Given instruction: Within the records that follow, find every line containing the string "scene". Copy those lines.

===== Source material

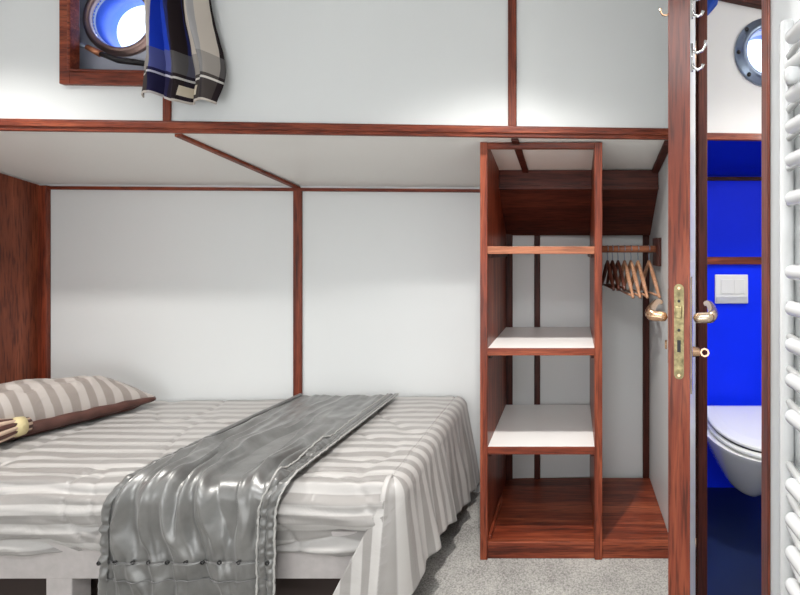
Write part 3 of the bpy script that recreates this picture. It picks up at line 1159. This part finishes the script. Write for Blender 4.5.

==========
===== Source material

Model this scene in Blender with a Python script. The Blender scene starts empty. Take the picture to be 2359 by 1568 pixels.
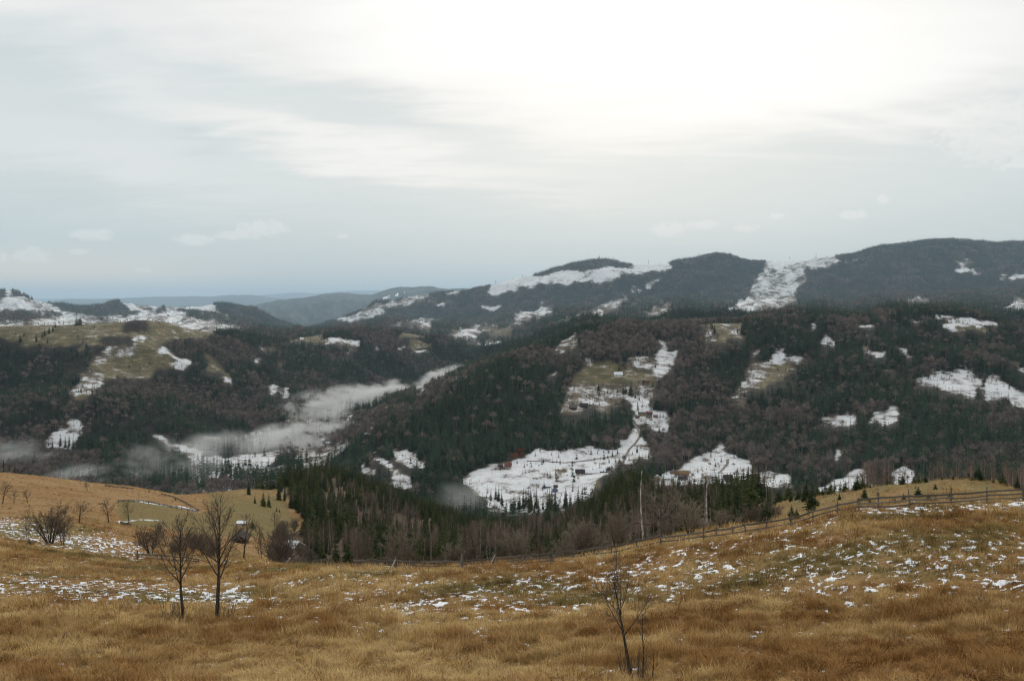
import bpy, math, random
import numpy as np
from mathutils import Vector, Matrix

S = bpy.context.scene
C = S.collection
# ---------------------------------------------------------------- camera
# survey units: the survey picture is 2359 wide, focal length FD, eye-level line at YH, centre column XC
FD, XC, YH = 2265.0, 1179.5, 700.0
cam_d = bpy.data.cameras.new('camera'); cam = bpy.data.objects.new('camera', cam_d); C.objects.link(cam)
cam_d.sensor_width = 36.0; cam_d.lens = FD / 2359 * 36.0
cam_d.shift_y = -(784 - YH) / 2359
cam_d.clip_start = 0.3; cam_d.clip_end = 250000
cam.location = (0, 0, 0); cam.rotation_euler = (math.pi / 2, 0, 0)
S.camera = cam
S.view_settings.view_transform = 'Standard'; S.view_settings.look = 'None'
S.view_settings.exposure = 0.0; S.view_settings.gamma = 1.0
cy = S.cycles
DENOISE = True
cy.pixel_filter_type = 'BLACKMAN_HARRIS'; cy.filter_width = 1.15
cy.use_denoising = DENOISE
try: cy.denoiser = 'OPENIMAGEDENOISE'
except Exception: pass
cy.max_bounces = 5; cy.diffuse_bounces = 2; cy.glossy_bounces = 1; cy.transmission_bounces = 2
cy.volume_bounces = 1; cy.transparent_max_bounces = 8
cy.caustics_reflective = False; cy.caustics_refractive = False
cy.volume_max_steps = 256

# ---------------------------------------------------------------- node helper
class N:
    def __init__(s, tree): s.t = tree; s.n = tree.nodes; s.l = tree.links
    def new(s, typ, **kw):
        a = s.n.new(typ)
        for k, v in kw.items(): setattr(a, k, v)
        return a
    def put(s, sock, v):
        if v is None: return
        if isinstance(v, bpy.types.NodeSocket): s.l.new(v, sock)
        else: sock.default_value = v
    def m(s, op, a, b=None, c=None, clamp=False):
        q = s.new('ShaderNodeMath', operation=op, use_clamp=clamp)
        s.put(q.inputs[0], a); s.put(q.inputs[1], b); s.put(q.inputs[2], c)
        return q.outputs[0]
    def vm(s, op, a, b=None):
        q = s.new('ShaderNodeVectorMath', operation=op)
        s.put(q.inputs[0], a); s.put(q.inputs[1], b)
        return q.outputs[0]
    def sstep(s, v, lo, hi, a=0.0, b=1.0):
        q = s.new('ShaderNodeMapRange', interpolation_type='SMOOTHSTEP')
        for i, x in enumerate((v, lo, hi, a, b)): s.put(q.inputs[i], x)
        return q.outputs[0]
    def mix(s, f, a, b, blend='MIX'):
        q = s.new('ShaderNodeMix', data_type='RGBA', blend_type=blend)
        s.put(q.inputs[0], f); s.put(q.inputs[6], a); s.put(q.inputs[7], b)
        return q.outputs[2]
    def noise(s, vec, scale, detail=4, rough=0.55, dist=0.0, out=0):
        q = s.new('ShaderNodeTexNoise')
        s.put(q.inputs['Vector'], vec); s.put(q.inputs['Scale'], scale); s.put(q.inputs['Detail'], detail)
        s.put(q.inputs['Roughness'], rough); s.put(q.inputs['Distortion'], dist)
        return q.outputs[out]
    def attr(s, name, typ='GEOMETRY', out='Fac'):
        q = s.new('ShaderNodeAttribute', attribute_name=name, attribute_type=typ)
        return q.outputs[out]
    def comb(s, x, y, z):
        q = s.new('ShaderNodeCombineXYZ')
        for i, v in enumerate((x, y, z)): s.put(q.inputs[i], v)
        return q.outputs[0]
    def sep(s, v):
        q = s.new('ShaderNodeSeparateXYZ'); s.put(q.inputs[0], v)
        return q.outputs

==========

Expected output:
Model this scene in Blender with a Python script. The Blender scene starts empty. Take the picture to be 2359 by 1568 pixels.
S = bpy.context.scene